Ho solo messo insieme date e luoghi, persone e movimenti finanziari, per arrivare ad alcune conclusioni che qui sintetizzo: le stragi del 92-93 (a Palermo e in continente) sono state realizzate sul campo da Cosa Nostra con l’aiuto e l’antica expertise di una parte dei nostri servizi segreti. L’obiettivo era il solito: sovvertire il nostro ordinamento democratico. In questa operazione il “clan Graviano” (una sconosciuta famiglia mafiosa di Palermo) ha avuto un ruolo operativo decisivo, in cambio di una “favolosa protezione” delle loro persone e dei loro affari.

Per quanto riguarda il “concorso di pezzi dello stato”, un altro ruolo importante lo ha avuto tale Antonino Gioè, nello stesso tempo mafioso e parà della Folgore diplomato in sabotaggi, arruolato dai servizi già a metà degli anni Ottanta per “allontanare” il giudice Falcone da Palermo. Gioè è sulla collinetta di Capaci il 23 maggio 1992 e viene trovato morto impiccato nel carcere di Rebibbia nel maggio 1993. (In trent’anni la figura di Gioè non ha mai destato interesse in alcuna procura).

Falcone dimenticato

Giovanni Falcone ha cominciato a morire alla fine degli anni Settanta, quando il giudice ha intuito la straordinaria potenza economica e finanziaria di Cosa Nostra e che la Sicilia si stava trasformando in un “narcostato”: mafia, cemento e il monopolio del traffico internazionale dell’eroina muovevano il paese Italia, altro che la Fiat; politica e magistratura erano nelle mani di Cosa Nostra.

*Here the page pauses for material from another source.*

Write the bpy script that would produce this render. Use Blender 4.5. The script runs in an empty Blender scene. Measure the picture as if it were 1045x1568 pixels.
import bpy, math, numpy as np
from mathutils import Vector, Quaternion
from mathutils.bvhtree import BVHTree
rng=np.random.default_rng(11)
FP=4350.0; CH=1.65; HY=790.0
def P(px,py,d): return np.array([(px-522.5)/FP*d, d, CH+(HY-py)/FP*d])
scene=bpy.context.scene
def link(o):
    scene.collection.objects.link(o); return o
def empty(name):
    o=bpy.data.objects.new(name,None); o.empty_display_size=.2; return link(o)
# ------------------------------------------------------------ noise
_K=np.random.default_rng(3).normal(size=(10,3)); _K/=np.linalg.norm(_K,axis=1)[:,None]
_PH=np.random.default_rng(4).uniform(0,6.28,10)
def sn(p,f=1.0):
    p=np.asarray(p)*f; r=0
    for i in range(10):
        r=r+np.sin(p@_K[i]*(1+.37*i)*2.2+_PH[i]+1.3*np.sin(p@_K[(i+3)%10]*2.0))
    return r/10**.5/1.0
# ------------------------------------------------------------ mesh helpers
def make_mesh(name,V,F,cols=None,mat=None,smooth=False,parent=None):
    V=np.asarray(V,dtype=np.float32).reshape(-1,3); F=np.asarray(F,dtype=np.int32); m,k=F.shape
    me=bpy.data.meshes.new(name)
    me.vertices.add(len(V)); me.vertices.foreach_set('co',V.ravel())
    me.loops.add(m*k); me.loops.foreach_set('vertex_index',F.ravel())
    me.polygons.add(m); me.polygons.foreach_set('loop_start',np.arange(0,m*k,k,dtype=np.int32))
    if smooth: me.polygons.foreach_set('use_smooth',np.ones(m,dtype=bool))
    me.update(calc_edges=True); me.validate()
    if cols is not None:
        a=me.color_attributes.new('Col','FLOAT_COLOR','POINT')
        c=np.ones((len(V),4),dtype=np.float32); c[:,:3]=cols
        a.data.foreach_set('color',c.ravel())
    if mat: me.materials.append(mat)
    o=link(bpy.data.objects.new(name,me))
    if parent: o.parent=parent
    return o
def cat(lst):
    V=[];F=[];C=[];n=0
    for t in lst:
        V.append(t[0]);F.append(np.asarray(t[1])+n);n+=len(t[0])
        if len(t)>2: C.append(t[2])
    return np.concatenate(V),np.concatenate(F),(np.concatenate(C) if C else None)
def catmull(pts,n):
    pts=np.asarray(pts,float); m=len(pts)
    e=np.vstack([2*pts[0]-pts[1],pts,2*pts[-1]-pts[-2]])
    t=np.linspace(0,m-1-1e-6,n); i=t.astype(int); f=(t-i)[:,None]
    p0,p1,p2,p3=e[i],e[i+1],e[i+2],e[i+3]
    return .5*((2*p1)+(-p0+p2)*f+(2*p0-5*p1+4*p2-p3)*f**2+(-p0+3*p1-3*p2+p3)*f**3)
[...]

Nel 1992, uccisi lui e Borsellino, il famoso “follow the money” che aveva permesso a Falcone di capire, è stato vistosamente abbandonato. Né la procura nazionale antimafia, né le procure distrettuali hanno seguito il suo insegnamento. A indagare sui loro omicidi, i governi hanno chiamato direttamente i servizi segreti e un oscuro sbirro cui vennero dati poteri illimitati. Per prima cosa è stato risolto il “caso Riina” – diventato scomodo per tutti; “la bestia di Corleone” è stata “consegnata” dalla mafia stessa, dopo un lungo negoziato (con grandi passaggi di denaro e di favori tra l’uno e l’altro schieramento).

Gentile ministra, apprendere alcuni particolari di quella cattura la interesserà: sono stati i Graviano a gestirla, addirittura fornendo vitto e alloggio agli eroi che hanno messo in atto la più grottesca messa in scena del secolo. Sono stati i Graviano a fornire alla giustizia il famoso Balduccio di Maggio, sì, quello del bacio ad Andreotti…, che si è rivelata essere una bella polpetta avvelenata. Finita questa operazione, è iniziato il depistaggio Borsellino, i cui frutti marci sono ancora tra noi.

In cerca di un segnale

Sono passati trent’anni. Certo, oggi viviamo in un’altra Italia, dove la mafia fa parte del paesaggio e non uccide più nessuno, perché non ne ha necessità. La città di Palermo, appena finito il trentennale, eleggerà tra pochi giorni il sindaco che le è stato clamorosamente consigliato da due illustri condannati per mafia, la famosa “offerta che non si può rifiutare”. In sostanza, i palermitani hanno perfettamente capito chi ha vinto.

Gentile ministra, Le sarei grato mi rispondesse. Anche se dovesse dirmi, semplicemente, che il mio lavoro è senza senso, frutto di fantasia, o addirittura offensivo nei confronti di chi da trent’anni è in prima linea contro la mafia.

Ma se invece lo considerasse un’utile lettura, sarei felice che, anche su questo argomento, lei scendesse in campo. Sì, capisco: l’enormità di questa vicenda necessita che si ponderino bene le parole e gli atti; ma confido in Lei. Grazie per aver letto.